As alleged, “there is likely to be something very close to a 1:1
relationship between the number of refurbished Prebate cartridges sold (or not
sold) by the remanufacturers and the number of Prebate microchips sold (or not
sold) by Static Control.” Given such an integral injury, proximate cause would
exist. Sure, there’s an intervening link
of injury to the remanufacturers, which might ordinarily destroy proximate
cause, but that’s because there’s ordinarily a discontinuity between the
injuries of the direct and indirect victims, such that injury to the latter
might have resulted from any number of reasons.

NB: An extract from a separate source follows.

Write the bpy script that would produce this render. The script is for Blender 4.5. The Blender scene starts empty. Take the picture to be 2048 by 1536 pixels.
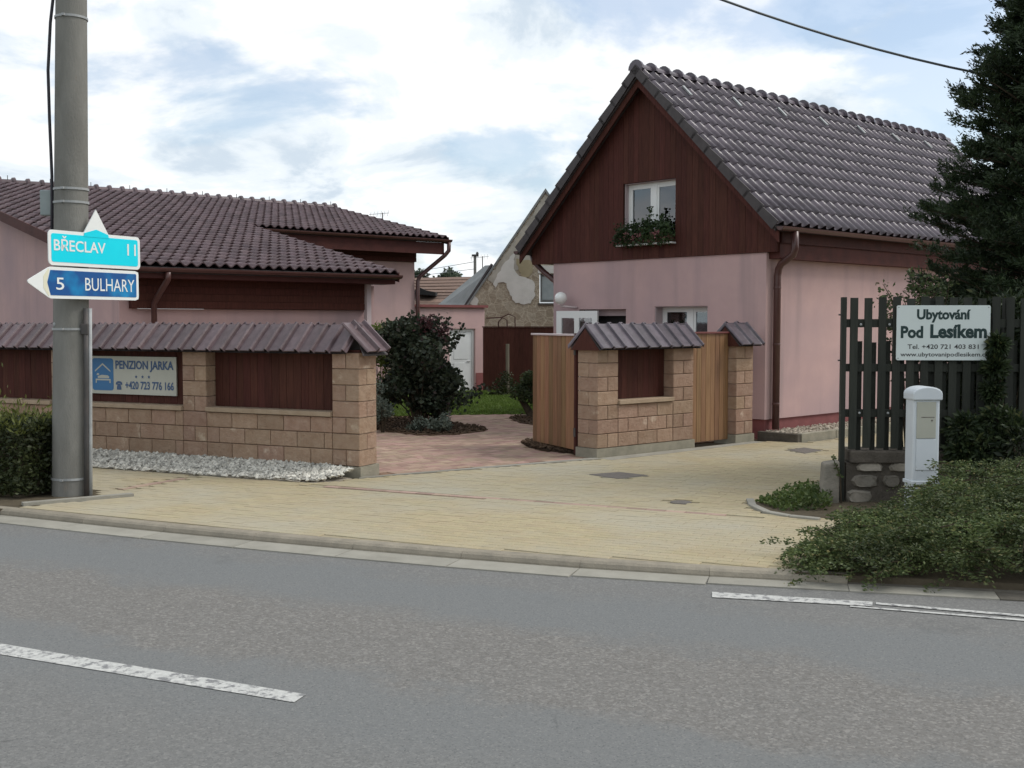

Here, though, “Static Control’s allegations suggest that if the
remanufacturers sold 10,000 fewer refurbished cartridges because of Lexmark’s
false advertising, then it would follow more or less automatically that Static
Control sold 10,000 fewer microchips for the same reason.” This wouldn’t require speculative or
uncertain inquiries.
However, Static Control would ultimately have to show injury
proximately caused by Lexmark’s alleged misrepresentations. It was just
entitled to a chance to prove its case.
How will proximate cause work with “affiliation confusion,”
I wonder? Many judges, I expect, will
continue to be sympathetic to trademark plaintiffs’ harm stories. But if being in the zone of interests
protected isn’t enough, and you also need proximately caused harm, that at
least opens up some space to contest these trademark narratives.